• Question: Do you have any advice for people who want to be a engerneer?

    Asked by wilson to Rain, Kayleigh, Bill, Andy, Grant on 12 Mar 2012. This question was also asked by wainwrh01.
    • Photo: Andrew Hearn

      Andrew Hearn answered on 12 Mar 2012:

      I hated being told what to do at school! I really did! I just wanted to do stuff that I find exciting (who doesn’t)!

      But I knew I had to prove to employers that I can do creative stuff, and that meant I had to get the boring stuff out of the way first like getting assignments done and handing them in on time (jeez) – after a while I found out that if I did the assignments how I wanted to do them, like treating it as something to blast away with top marks, it became less boring and doing them got easier and easier, and I got left alone to do the fun bits of my courses (victory to me!).

      The only advice I can give is to enjoy what you do, whatever it is that you want to create, that the boring bits of anything are always necessary (groan) and to do them first, so that life gets much easier (I tried to do it the other way round sometimes, and everything got so much harder – a no-go)!

    • Photo: Rain Irshad

      Rain Irshad answered on 12 Mar 2012:

      Go out and make it happen. If you’re interested in something, read about it, look it up on the internet, find out more. Think about what kind of engineer you want to be – for some routes you need a degree, for others an apprenticeship is better and sometimes you can find a course that lets you work while you learn. Which would you prefer?

      One thing that did bother me at school is that I picked all maths and science a-levels because I thought that’s what would get me into university. It turns out that, for my course, I only needed Physics and Maths. If I’d found that out earlier, I could have studied a third subject I really liked, rather than one I thought I needed. Find out what you need to get you where you want to be, then do something you enjoy. It’ll make the work feel more worthwhile, and it makes you a more well-rounded person.

    • Photo: Bill Price

      Bill Price answered on 12 Mar 2012:

      Hi Wilson, You might like to look at the range of engineering topics you could get involved with. All the engineers in this programme (not just High Performance) are doing very different things and they are all very excited about what they do. You could think about what you get excited about and then wonder who made it or designed it. If you really like Xbox or your bike or your trainers you will find engineers have been involved with their creation and success. Of course doing things economically, making money and being able to invest are also very important business skills connected to engineering.
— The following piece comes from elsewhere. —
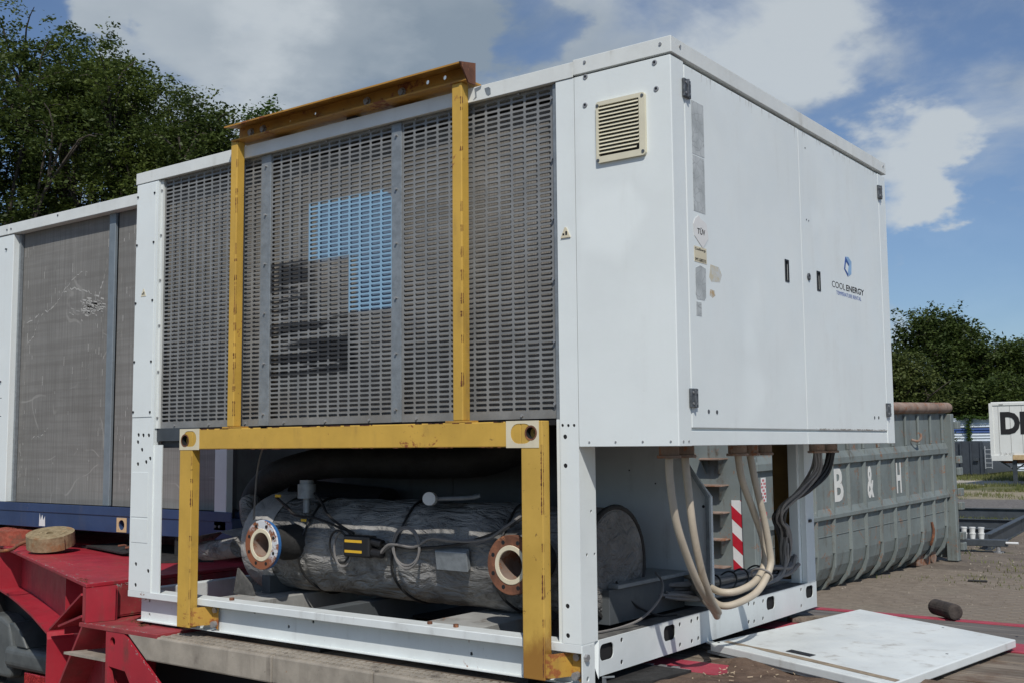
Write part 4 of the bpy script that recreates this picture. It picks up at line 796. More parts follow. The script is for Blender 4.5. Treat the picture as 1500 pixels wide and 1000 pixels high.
for (s0, z0_), (s1, z1_) in zip(curve[:-1], curve[1:]):
    mb.prism([gp(s0, z0_, 0), gp(s1, z1_, 0), gp(s1, z1_, -.155), gp(s0, z0_, -.155)], Vector((0, 0, -.014)) if abs(s1-s0) > .1 else Ee*.014)
obj('lower_flange', mb, 'red', tr)
def rib(s0, z0_, s1, z1_, name='rib', t_=.012, d0=0, m_='red'):
    a, b = Vector((s0, z0_)), Vector((s1, z1_)); nn = (b-a).normalized(); q = Vector((-nn.y, nn.x))*t_
    return obj(name, MB().prism([gp(s0, z0_, d0), gp(s1, z1_, d0), gp(s1, z1_, -.15), gp(s0, z0_, -.15)], Ee*q.x+Vector((0, 0, q.y))), m_, tr)
obj('rib', MB().prism([gp(.815, -.09, -.06), gp(.815, .26, -.06), gp(.815, .26, -.15), gp(.815, -.09, -.15)], Ee*.012), 'red', tr); rib(.12, .21, .965, -.085); rib(.10, .10, .70, -.03); rib(.03, .075, .68, -.38, t_=.02); rib(2.9, -.06, 2.9, .26)
obj('corner_column', MB().prism([gp(.0, .085, 0), gp(.075, .085, 0), gp(.075, .085, -.15), gp(0, .085, -.15)], (0, 0, .176)), 'red', tr)
obj('step_face', MB().box(-3.455, -3.4205, -.115, 2.6, .09, .261), 'red_dirty', tr, bevel=.002)
obj('step_patch', MB().box(-3.4203, -3.417, .04, .62, .10, .245), 'red_dirty', tr, bevel=.001)
obj('ledge_plate', MB().box(-3.47, -2.80, -.125, 2.6, .062, .083), 'red_dirty', tr, bevel=.002)
fp = obj('bracket_plate', MB().prism([(-3.215, -.122, .0615), (-3.075, -.122, .0615), (-2.62, -.122, -.26), (-2.62, -.122, -.70), (-3.215, -.122, -.70)], (0, .016, 0)), 'red', tr)
drill(fp, MB().cyl((-3.17, -.2, .015), (-3.17, 0, .015), .022, n=14).prism([(-3.20, -.2, -.11), (-3.06, -.2, -.12), (-2.95, -.2, -.26), (-2.92, -.2, -.62), (-3.0, -.2, -.62)], (0, .3, 0)))
obj('bracket_side', MB().box(-3.229, -3.2155, -.122, .3, -.70, .0615), 'red', tr)
obj('ledge_step', MB().prism([(-3.62, -.115, -.095), (-3.23, -.115, -.095), (-3.23, .10, -.095), (-3.52, .10, -.095)], (0, 0, .012)), 'checker', tr)
obj('back_plate', MB().box(-3.60, -3.23, .101, .115, -.74, .061), 'red', tr)
def chip_line(pts, n_, sz, nm_=(0, 0, 1), mat='scuff'):
    mb = MB(); r_ = random.Random(n_)
    for (p, q) in zip(pts[:-1], pts[1:]):
        p, q = Vector(p), Vector(q); d = (q-p); u = d.normalized(); v = Vector(nm_).cross(u).normalized()
        for k in range(n_):
            c0 = p+d*r_.random()**1.0+v*r_.gauss(0, sz*.7); l, w_ = sz*r_.uniform(.3, 2.2), sz*r_.uniform(.15, .6)
            mb.add([c0, c0+u*l, c0+u*l*.8+v*w_, c0+u*l*.1+v*w_*.8], [(0, 1, 2, 3)])
    obj('paint_chips', mb, mat, tr, kind='stuff')
chip_line([gp(.03, .2832, -.012), gp(3.0, .2832, -.012)], 70, .012); chip_line([(-3.432, -.10, .2832), (-3.432, .45, .2832)], 40, .010); chip_line([gp(.05, .2832, -.02), gp(.35, .2832, -.05)], 25, .02, mat='rust_edge')
chip_line([(-3.4198, .02, .10), (-3.4198, .06, .25)], 30, .012, (1, 0, 0)); chip_line([(-3.4198, -.1, .255), (-3.4198, .3, .255)], 26, .008, (1, 0, 0)); chip_line([(-3.44, -.115, .0838), (-2.9, -.115, .0838)], 50, .009)
chip_line([(-3.07, -.1235, .055), (-2.64, -.1235, -.24)], 30, .007, (0, -1, 0)); chip_line([(-3.3, .1, .0838), (-3.1, .0, .0838)], 40, .03, mat='rust_edge')
chip_line([(-5.0, .6, .2835), (-4.2, .3, .2835)], 18, .010); chip_line([(-3.9, .1, .2835), (-3.5, .1, .2835)], 12, .012)
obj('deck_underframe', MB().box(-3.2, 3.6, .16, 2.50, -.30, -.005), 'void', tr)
secs = [(-3.055, -1.970), (-1.966, -1.360), (-1.356, -.74), (-.736, .2), (.204, 1.5), (1.504, 3.6)]
for i, (a, b) in enumerate(secs):
    p = [(a if i else a, .07), (b, .07), (b, -.048), (a if i else a+.17, -.048)]
    obj('side_beam', MB().prism([(x, -.125, z) for x, z in p], (0, .135, 0)), 'checker', tr, bevel=.008, seg=2)
mb = MB()
for i in range(150):
    x = -3.02+i*.042
    for y in (-.095, -.04, .0): mb.box(x+(.02 if y == -.04 else 0), x+.026+(.02 if y == -.04 else 0), y-.009, y+.009, .069, .0745)
obj('tread_studs', mb, 'checker', tr, kind='stuff')
random.seed(11)
for y0, y1, m_ in ((.02, .61, 'plank'), (.825, 1.775, 'plank'), (2.005, 2.495, 'plank_grey')):
    n_ = round((y1-y0)/.115 if m_ == 'plank' else (y1-y0)/.12); wv = (y1-y0)/n_
    for k in range(n_):
        x = -3.0+random.uniform(0, .6)*0; 
        cuts = [-3.0, random.uniform(-.95, -.7), random.uniform(1.6, 2.0), 3.6]
        for a, b in zip(cuts[:-1], cuts[1:]):
            dz = random.uniform(-.005, .003)
            o = obj('deck_plank', MB().box(a+.003, b-.003, y0+k*wv+.003, y0+(k+1)*wv-.003, .03, .070+dz), m_, tr, bevel=.003)
            o.data.transform(Matrix.Translation((0, 0, 0)))
for y0, y1 in ((.62, .815), (1.785, 1.995), (2.505, 2.57)): obj('red_deck_beam', MB().box(-3.0, 3.6, y0, y1, .0, .071), 'red_deck', tr, bevel=.002)
obj('toothed_strip', MB().box(-.52, -.30, .595, .612, .0725, .079).box(-.50, -.47, .59, .617, .079, .084).box(-.44, -.41, .59, .617, .079, .084).box(-.38, -.35, .59, .617, .079, .084), 'bolt', tr)
# dirt and rotten timber on the deck
V = []; F = []; nx_, ny_ = 60, 44
for i in range(nx_+1):
    for j in range(ny_+1):
        x = -.42+1.6*i/nx_; y = -.02+1.05*j/ny_; e = min(i, nx_-i, j, ny_-j)/7
        hgt = .074+(.020*noise.fractal(Vector((x*4, y*4, 2)), 1, 2, 5)+.007)*min(1, e)-.012*(1-min(1, e))
        if .60 < y < .83 and x < -.20: hgt -= .03*min(1, (-.20-x)/.04)
        V.append((x, y, hgt))
F = [(i*(ny_+1)+j, (i+1)*(ny_+1)+j, (i+1)*(ny_+1)+j+1, i*(ny_+1)+j+1) for i in range(nx_) for j in range(ny_)]
mb = MB(); mb.add(V, F); obj('deck_dirt', mb, 'dirt', tr, smooth=True, kind='stuff')
mb = MB(); random.seed(5)
for k in range(46):
    x, y = random.gauss(-.08, .10) if k < 26 else random.uniform(-.3, .8), random.gauss(.60, .05) if k < 26 else random.uniform(.3, 1.0); a = random.uniform(0, 3.14); l = random.uniform(.004, .022); z = .078+.006*random.random()
    mb.obox((x, y, z), (l*math.cos(a), l*math.sin(a), random.uniform(-.003, .003)), (-.0025*math.sin(a), .0025*math.cos(a), 0), (0, 0, .0025))
obj('wood_splinters', mb, 'cream_wood', tr, kind='stuff')
for x in (-2.95, -1.9, -.75): 
    b_ = obj('bearer_timber', MB().box(x-.05, x+.05, .05, 2.22, .0715, .0975), 'rubber'); tag(b_, {-2.95: 'black rubber covered timber under the left end of the chiller base', -1.9: 'black rubber covered timber under the middle of the chiller base', -.75: 'black rubber covered timber under the cabinet end of the chiller base'}[x], 'timber', 'bearers under the chiller')
o = obj('rubber_mat', MB().prism([(-.62, .05, .079), (-.30, .30, .079), (-.27, .56, .079), (-.60, .56, .079)], (0, 0, .010)), 'rubber'); tag(o, 'flat black rubber mat on the deck beside the chiller corner', 'mat')
o = obj('bent_strip', MB().prism([(-.44, .10, .080), (-.40, .14, .080), (-.395, .135, .086), (-.43, .098, .086)], (0, 0, .006)).obox((-.41, .12, .083), (.006, 0, 0), (0, .02, 0), (0, 0, .035)).obox((-.41, .12, .115), (.03, .04, 0), (-.008, .012, 0), (0, 0, .004)), 'galv'); tag(o, 'small bent metal strip under the corner of the white end rail', 'metal strip')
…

      You could also try doing some reading. There is a book called ‘Why things don’t fall down’ by J E Gordon which is a fun read and explains some of what lies behind what I do for example.

      Hows that?

    • Photo: Grant Cairnie

      Grant Cairnie answered on 12 Mar 2012:

      Get involved and try as many different areas as you can before commiting to the route you want to take. The pure academic route is not always the best way to go. Most companies will be happy to take you on for a few days or even a couple of weeks so that you can see how things work in a specific industry or a specific company. Try and get this experience first before you decide on which area you want to specialise in and try to maintain the contact with these companies during your studies.

      You will still have to complete some form of Higher Education but it will be much easier if you know where you are going at the end of it. Getting experience early will also help you get a real job at the end of your studies.

    • Photo: Kayleigh Messer

      Kayleigh Messer answered on 19 Mar 2012:

      It depends what you would like to do within engineering really.

      Generally I think a-levels in maths and physics are a good idea, and then studying an engineering degree. If you want to be more hands on and get some practical work experience whilst learning, apprenticeships are often a good idea.

      If you can get any work experience within a company then that’s a good idea – it’ll give you a bit more of an idea what you’d really like to do (or what you really don’t want to do!).